Around him, the supporting cast has been allowed to evolve. Dame Judi Dench continues to play M with stern dryness befitting of the character's seniority, though the humour between M and Bond is cleverer by far than in the days of Bernard Lee and the three Bonds who served under him (Connery, Lazenby and Moore).

Indeed, the jokes in Skyfall are, rather than the sometime crass affairs of Bonds past, delightfully weighted. Encounters between Bond and Q have always been the main source of laughs, and in Skyfall, the first meeting between Craig and his Q (Ben Whishaw) is superbly unforced, like a number of knowing gags throughout the entire film, suitably self-depreciating in the manner we Brits revel in.

When you audit Skyfall it checks more or less all Bond boxes.
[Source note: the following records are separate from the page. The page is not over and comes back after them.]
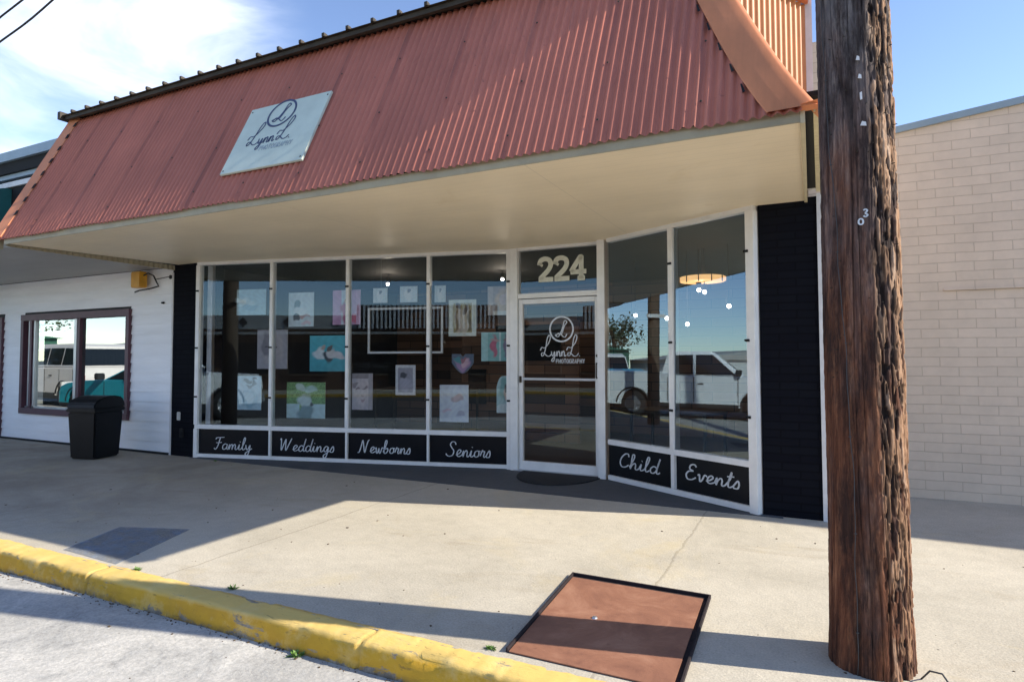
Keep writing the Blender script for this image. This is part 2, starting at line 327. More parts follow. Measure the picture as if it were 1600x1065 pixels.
def rust_mat():
    mt, nt, b, o = nodes('rusty_steel_plate')
    c = ramp(nt, noise(nt, 3.2, 10, 0.7, dist=0.8), [(0.28, (0.20, 0.085, 0.055)), (0.5, (0.31, 0.14, 0.085)), (0.72, (0.45, 0.235, 0.15))])
    c = mixc(nt, ramp(nt, noise(nt, 14, 8, 0.75), [(0.58, (0, 0, 0)), (0.7, (0.6, 0.6, 0.6))]), c, (0.15, 0.06, 0.045))
    nt.links.new(c, b.inputs['Base Color']); b.inputs['Roughness'].default_value = 0.62; b.inputs['Metallic'].default_value = 0.15
    n1 = bump(nt, b, noise(nt, 120, 4, 0.7), 0.35, 0.003)
    v = nt.nodes.new('ShaderNodeTexBrick'); v.offset = 0.5
    return mt
M['rust'] = rust_mat()
M['rust_dark'] = simple('dark_rust_frame', (0.022, 0.014, 0.016), 0.9, 0.4, 12, metal=0.2, bmp=0.5)

def pole_mat():
    mt, nt, b, o = nodes('weathered_pole_wood')
    t = nt.nodes.new('ShaderNodeTexCoord'); sx = nt.nodes.new('ShaderNodeSeparateXYZ'); nt.links.new(t.outputs['Object'], sx.inputs[0])
    grain = noise(nt, 30, 9, 0.75, sc3=(1, 1, 0.06), dist=0.3)
    red = ramp(nt, grain, [(0.3, (0.030, 0.012, 0.008)), (0.5, (0.155, 0.058, 0.030)), (0.72, (0.40, 0.18, 0.09))])
    grey = ramp(nt, grain, [(0.3, (0.045, 0.038, 0.040)), (0.55, (0.16, 0.135, 0.13)), (0.75, (0.42, 0.35, 0.30))])
    h = nt.nodes.new('ShaderNodeMapRange'); h.inputs['From Min'].default_value = 1.2; h.inputs['From Max'].default_value = 2.7
    nt.links.new(sx.outputs['Z'], h.inputs['Value'])
    pat = noise(nt, 6, 8, 0.7, sc3=(1, 1, 0.25))
    k = mathn(nt, 'ADD', mathn(nt, 'MULTIPLY', h.outputs[0], 0.8), mathn(nt, 'MULTIPLY', mathn(nt, 'SUBTRACT', pat, 0.5), 2.6), clamp=True)
    c = mixc(nt, k, red, grey)
    k2 = ramp(nt, noise(nt, 9, 9, 0.75, sc3=(1, 1, 0.2)), [(0.46, (0, 0, 0)), (0.60, (0.85, 0.85, 0.85))])
    c = mixc(nt, k2, c, (0.028, 0.017, 0.015))
    a0 = nt.nodes.new('ShaderNodeAttribute'); a0.attribute_name = 'sun_pale'
    pale = ramp(nt, grain, [(0.3, (0.16, 0.08, 0.045)), (0.5, (0.40, 0.23, 0.13)), (0.7, (0.58, 0.44, 0.34))])
    c = mixc(nt, mathn(nt, 'MULTIPLY', a0.outputs['Fac'], 0.85), c, pale)  # ridges on the sun side painted paler, sunlight put into the wood colour
    a = nt.nodes.new('ShaderNodeAttribute'); a.attribute_name = 'depth'
    c = mixc(nt, a.outputs['Fac'], c, (0.022, 0.014, 0.012))
    nt.links.new(c, b.inputs['Base Color']); b.inputs['Roughness'].default_value = 0.9
    b.inputs['Specular IOR Level'].default_value = 0.2
    n1 = bump(nt, b, grain, 0.9, 0.008); bump(nt, b, noise(nt, 120, 5, 0.7, sc3=(1, 1, 0.15)), 0.6, 0.003, n1)
    return mt
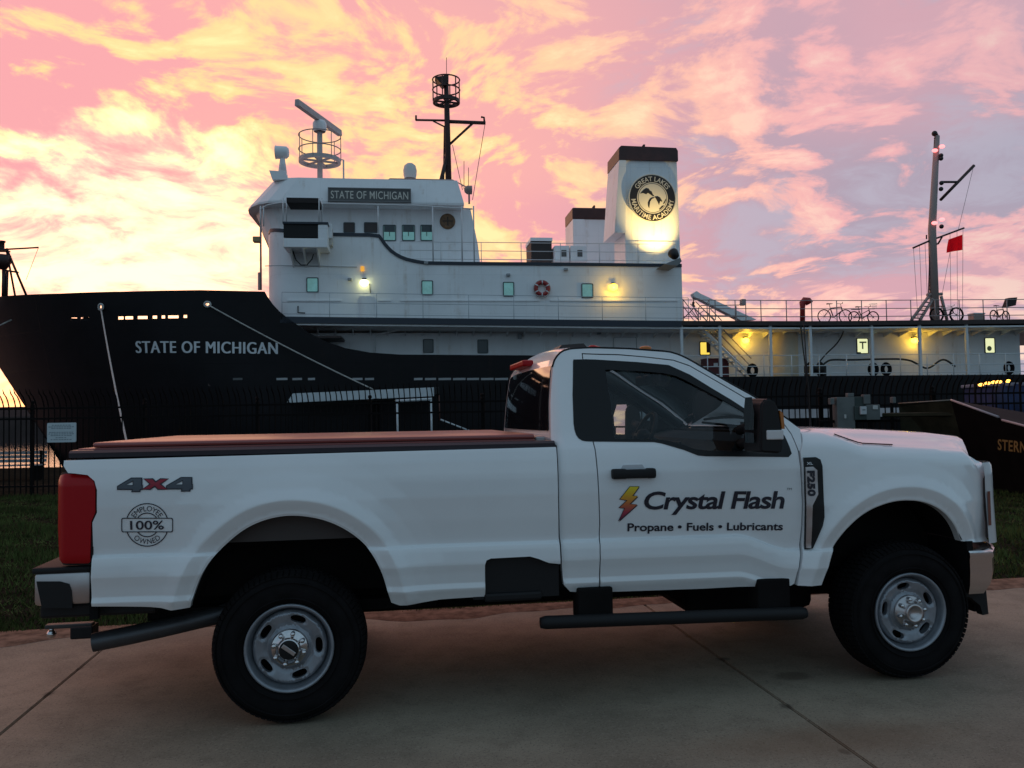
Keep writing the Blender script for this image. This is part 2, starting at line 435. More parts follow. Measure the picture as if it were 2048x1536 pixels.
# ------------------------------------------------------------------ shared materials
M_WHITE = mat('truck_white_paint', (0.78, 0.80, 0.81), 0.3, coat=1.0, var=0.025, vscale=1.2)
M_BLACKTRIM = mat('black_gloss_trim', (0.012, 0.012, 0.013), 0.35, spec=0.25)
M_BLACKPL = mat('black_plastic', (0.010, 0.0095, 0.0105), 0.6, spec=0.3, bump=0.1, bscale=200)
M_DARK = mat('underbody_black', (0.007, 0.006, 0.006), 0.85, var=0.3, spec=0.15)
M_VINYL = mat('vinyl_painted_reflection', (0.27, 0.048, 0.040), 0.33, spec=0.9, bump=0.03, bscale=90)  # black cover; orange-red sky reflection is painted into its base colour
M_RUBBER = mat('tyre_rubber', (0.008, 0.007, 0.0075), 0.85, var=0.3, vscale=7, spec=0.12)
M_STEEL = mat('painted_steel_wheel', (0.27, 0.285, 0.315), 0.38, metal=0.55, var=0.12, vscale=12)
M_CHROME = mat('chrome', (0.62, 0.6, 0.6), 0.16, metal=1.0)
M_CHROMED = mat('dull_chrome', (0.50, 0.47, 0.47), 0.36, metal=1.0, var=0.1)
M_RED = mat('red_lens', (0.36, 0.004, 0.008), 0.3, spec=0.25)
M_AMBER = mat('amber_lens', (0.40, 0.13, 0.02), 0.2)
M_MARK = mat('marker_lens', (0.16, 0.045, 0.03), 0.25)
M_GLASS = glass_mat('tinted_glass', (0.62, 0.70, 0.70))
M_REARGLASS = mat('privacy_glass', (0.006, 0.006, 0.008), 0.05, spec=0.6)
M_NAVY = mat('navy_vinyl_print', (0.010, 0.010, 0.022), 0.4)
M_SEAT = mat('grey_cloth', (0.05, 0.05, 0.055), 0.9)
M_INT = mat('interior_plastic', (0.045, 0.045, 0.05), 0.7)
M_INTL = mat('headliner_cloth', (0.16, 0.17, 0.17), 0.95, spec=0.1)
M_MIRROR = mat('mirror_glass', (0.85, 0.85, 0.85), 0.02, metal=1.0)

# ------------------------------------------------------------------ ground
TH = 0.1588036; TX, TY = -1.35026, 5.36072
TF = Frame(TX, TY, TH)
GF = Frame(0, 0, TH)                        # drive frame: s along the truck, t away from camera
def concrete():
    m = bpy.data.materials.new('brushed_concrete'); m.use_nodes = True; g = NG(m.node_tree); b = g.n['Principled BSDF']
    oc = g.n.new('ShaderNodeTexCoord').outputs['Object']
    n1 = g.noise(oc, 0.7, 5, 0.6); n2 = g.noise(oc, 5.0, 6, 0.7); n3 = g.noise(oc, 160, 3, 0.7); n4 = g.noise(oc, 38, 4, 0.7); n5 = g.noise(oc, 75, 2, 0.6)
    c = g.mix(g.mr(n1, 0.35, 0.65), (0.222, 0.182, 0.134), (0.325, 0.266, 0.195))
    c = g.mix(g.m('MULTIPLY', g.mr(n2, 0.45, 0.7), 0.45), c, (0.175, 0.138, 0.102))
    c = g.mix(g.m('MULTIPLY', g.mr(n4, 0.5, 0.72), 0.35), c, (0.41, 0.345, 0.27))
    c = g.mix(g.m('MULTIPLY', g.mr(n3, 0.52, 0.75), 0.7), c, (0.07, 0.062, 0.055))
    c = g.mix(g.m('MULTIPLY', g.mr(n5, 0.56, 0.68), 0.55), c, (0.09, 0.075, 0.06)); c = g.mix(g.m('MULTIPLY', g.mr(n5, 0.36, 0.27), 0.5), c, (0.48, 0.42, 0.35))
    # oil spot by the front wheel and a rusty smear nearer the camera
    gx, gy, _ = GF.ground(1585, 1352)
    def spot(cx, cy, rx, ry, a, b_):
        q = g.v('MULTIPLY', g.v('SUBTRACT', oc, (cx, cy, 0.0)), (1 / rx, 1 / ry, 0.0))
        return g.mr(g.m('ADD', g.v('LENGTH', q), g.m('MULTIPLY', g.noise(oc, 22, 5, 0.7), 0.7)), a, b_, 1.0, 0.0)
    c = g.mix(g.m('MULTIPLY', spot(gx, gy, 0.15, 0.10, 0.85, 1.35), 0.5), c, (0.045, 0.028, 0.018))
    for pxy, rx, ry in (((1447, 1318), 0.07, 0.05), ((1572, 1412), 0.05, 0.07), ((1688, 1503), 0.035, 0.05), ((97, 1388), 0.04, 0.08), ((160, 1337), 0.03, 0.05)):
        qx, qy, _ = GF.ground(*pxy); c = g.mix(g.m('MULTIPLY', spot(qx, qy, rx, ry, 0.7, 1.3), 0.6), c, (0.05, 0.04, 0.033))
    sx, sy, _ = GF.ground(1660, 1480)
    c = g.mix(g.m('MULTIPLY', spot(sx, sy, 0.9, 0.25, 0.6, 1.5), 0.45), c, (0.20, 0.115, 0.07))
    g._in(b.inputs['Base Color'], c); g._in(b.inputs['Roughness'], g.mr(n2, 0.3, 0.7, 0.65, 0.8)); b.inputs['Specular IOR Level'].default_value = 0.12
    bn = g.n.new('ShaderNodeBump'); bn.inputs['Strength'].default_value = 0.35; bn.inputs['Distance'].default_value = 0.004
    g.l.new(g.m('ADD', n3, g.m('MULTIPLY', n4, 0.6)), bn.inputs['Height']); g.l.new(bn.outputs[0], b.inputs['Normal'])
    return m
M_CONC = concrete()
M_SOIL = mat('dark_soil', (0.022, 0.018, 0.013), 0.95, spec=0.0, var=0.4, vscale=6, bump=0.5, bscale=20)
M_GRASS = mat('mown_grass', (0.058, 0.078, 0.022), 0.85, spec=0.1, var=0.6, vscale=1.4, dirt=(0.10, 0.085, 0.035), damt=0.7, dscale=2.2)
EDGE = 6.9                                   # far edge of the drive
def gobj(o): o.rotation_euler = (0, 0, TH); return o
QUAY = 33.0
gr = tag(MB().prism([(-70, -40), (70, -40), (70, 41.0), (-70, 26.0)], -3.0, -0.06, 'z').build('ground', M_SOIL), kind='structure')
drive = gobj(tag(MB().box(-40, 40, -30, EDGE, -0.055, -0.03).build('driveway', mat('joint_filler', (0.02, 0.017, 0.014), 0.95)), kind='structure'))
J0, JW = -1.96, 4.14
for k in range(-4, 6):
    for t0, t1 in ((-9.0, -3.4), (-3.4, 2.1), (2.1, EDGE)):
        s0 = J0 + k * JW; s1 = s0 + JW
        b = bmesh.new(); bmesh.ops.create_cube(b, size=1)
        for q in b.verts: q.co = ((s0 + s1) / 2 + q.co.x * (JW - 0.010), (t0 + t1) / 2 + q.co.y * (t1 - t0 - 0.010), -0.015 + q.co.z * 0.03)
        bmesh.ops.bevel(b, geom=[e for e in b.edges if all(v.co.z > -0.01 for v in e.verts)], offset=0.006, segments=2, affect='EDGES')
        me = bpy.data.meshes.new('slab'); b.to_mesh(me); b.free()
        o = link('concrete_slab', me, M_CONC, drive)
# grass: real blades
def grass(name, s0, s1, t0, t1, n, h, parent=None):
    S = rng.uniform(s0, s1, n); T = t0 + (t1 - t0) * rng.uniform(0, 1, n) ** 1.2; a = rng.uniform(0, 6.28, n); hh = h * rng.uniform(0.4, 1.25, n) * (0.8 + 0.3 * np.sin(S * 1.7 + 2 * np.sin(T * 1.3)) + 0.25 * np.sin(S * 5.1 + T * 4.3))
    edge = np.sin(S * 3.1) * 0.05 + np.sin(S * 7.7 + 1) * 0.03
    T = np.maximum(T, t0 + edge * (T < t0 + 0.25) + rng.uniform(-0.05, 0.05, n) * (T < t0 + 0.1))
    w = 0.006 + 0.004 * rng.uniform(0, 1, n); dx, dy = np.cos(a) * w, np.sin(a) * w; lx, ly = rng.normal(0, 0.025, n), rng.normal(0, 0.025, n)
    V = np.zeros((n, 3, 3)); V[:, 0] = np.stack([S - dx, T - dy, np.full(n, -0.06)], 1); V[:, 1] = np.stack([S + dx, T + dy, np.full(n, -0.06)], 1); V[:, 2] = np.stack([S + lx, T + ly, hh - 0.06], 1)
    me = bpy.data.meshes.new(name); me.vertices.add(3 * n); me.vertices.foreach_set('co', V.ravel()); me.loops.add(3 * n); me.loops.foreach_set('vertex_index', np.arange(3 * n, dtype=np.int32))
    me.polygons.add(n); me.polygons.foreach_set('loop_start', np.arange(0, 3 * n, 3, dtype=np.int32)); me.polygons.foreach_set('loop_total', np.full(n, 3, dtype=np.int32)); me.update(calc_edges=True)
    return gobj(link(name, me, M_GRASS))
tag(grass('grass', -13.5, 13.5, EDGE, 20.5, 230000, 0.09), 'short dark grass between the driveway and the iron fence', 'grass', kind='stuff')
# strip of sandy dirt along the drive's edge
def dirt():
    S_ = np.linspace(-14, 14, 240); fr_ = EDGE - 0.14 - 0.10 * np.sin(S_ * 1.3 + 0.6) - 0.07 * np.sin(S_ * 3.7) - 0.03 * np.sin(S_ * 11.0) - 0.22 * np.exp(-((S_ + 2.6) / 0.8) ** 2); fr_ = np.minimum(fr_, EDGE - 0.01)
    rows = [[(s, f, 0.0015) for s, f in zip(S_, fr_)], [(s, f + 0.05, 0.010) for s, f in zip(S_, fr_)], [(s, EDGE + 0.02, 0.012) for s in S_], [(s, EDGE + 0.25, -0.03) for s in S_]]
    return MB().loft(rows).build('dirt_strip', mat('sandy_dirt', (0.19, 0.115, 0.080), 0.95, spec=0.05, var=0.4, vscale=9, bump=0.6, bscale=50))
tag(gobj(dirt()), kind='structure')
# water
def water():
    m = bpy.data.materials.new('harbour_water'); m.use_nodes = True; g = NG(m.node_tree); b = g.n['Principled BSDF']
    b.inputs['Base Color'].default_value = (0.012, 0.016, 0.02, 1); b.inputs['Roughness'].default_value = 0.06; b.inputs['IOR'].default_value = 1.33
    oc = g.n.new('ShaderNodeTexCoord').outputs['Object']
    h = g.m('ADD', g.noise(g.v('MULTIPLY', oc, (0.6, 1.4, 1.0)), 1.2, 4, 0.6), g.m('MULTIPLY', g.noise(oc, 5.0, 3, 0.6), 0.3))
    bn = g.n.new('ShaderNodeBump'); bn.inputs['Strength'].default_value = 0.25; bn.inputs['Distance'].default_value = 0.08; g.l.new(h, bn.inputs['Height']); g.l.new(bn.outputs[0], b.inputs['Normal'])
    return m
WATER = -1.3
me = bpy.data.meshes.new('water'); me.from_pydata([(-6000, 20, WATER), (6000, 20, WATER), (6000, 9000, WATER), (-6000, 9000, WATER)], [], [(0, 1, 2, 3)])
tag(link('water', me, water()), kind='structure')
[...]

There are gadgets, there are girls (the excellent Naomie Harris and Bérénice Marlohe returning 007 to the traditionally un-PC habits of being somewhat discarding of his conquests) and there is villainy and suspense. Listed like that, I know, could be the formulaic description of any action franchise produced to order by studio marketing executives.

Bond may be like be a simple, anyone-can-do-it recipe - like Spaghetti Bolognese (onions, garlic, celery, carrots minced beef, can of tomatoes, oregano, salt and pepper served over spaghetti), but there is finesse in the cooking process that makes a Terence Young Bond subtly different from a John Glen Bond. This Sam Mendes Bond is different once again. And it is utterly, utterly brilliant. And worth queuing up for a second time. At the very least.